The purpose of this study is to analyse the criticality of financial sector development (FD) on green energy (GE) financing for sustainable industrialisation (IND) in developing countries.
The study uses a panel series of 139 developing countries between 1991 and 2024. The countries are disaggregated into low, middle and high-income groups and full samples. The novel two-step-system generalised moment method and fully modified ordinary least squares technique were applied for data analysis.
Result shows that FD retard green energy in the low-income group, while it strongly enhances GE in middle, high-income groups and the full sample. However, for all income groups, GE positively affects IND. Similarly, the interactive effect of FD and GE promotes IND across all income groups and the full sample.
The study used data from 139 countries, each with peculiar geopolitical and country-specific characteristics. The findings from the study may marginally deviate from country-specific conditions. Also, the study did not accommodate the ongoing Middle East conflict, which could have shaped GE and economic stability in most developing countries. Nevertheless, the study’s findings are solid and resonate with the literature.
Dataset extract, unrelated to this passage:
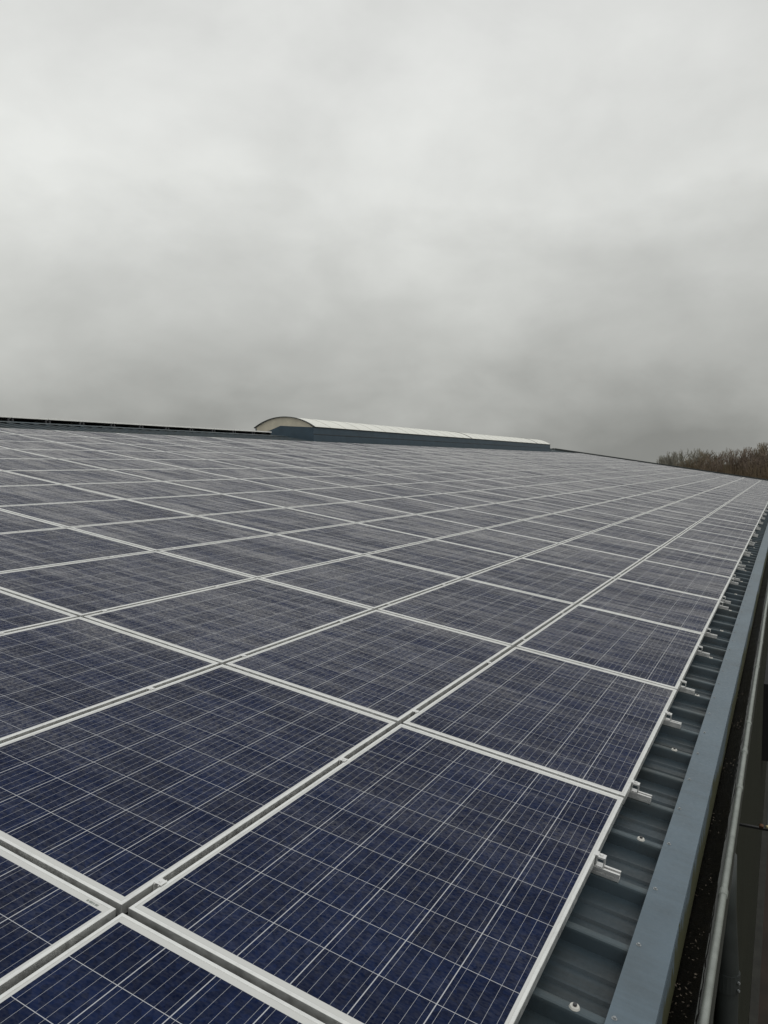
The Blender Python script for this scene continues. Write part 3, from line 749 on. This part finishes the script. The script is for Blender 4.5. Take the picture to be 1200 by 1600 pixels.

Financing GE in developing countries is challenged by inadequate funding and funding channels. Attaining sustainable energy access and economic prosperity requires a huge investment in GE. As a result, the study considers the criticality of FD for green financing to drive sustainable industrialisation in developing nations. No study has interacted FD and GE to support IND in developing countries. Hence, the study contributes to attaining sustainable development goals 7, 13 and 8.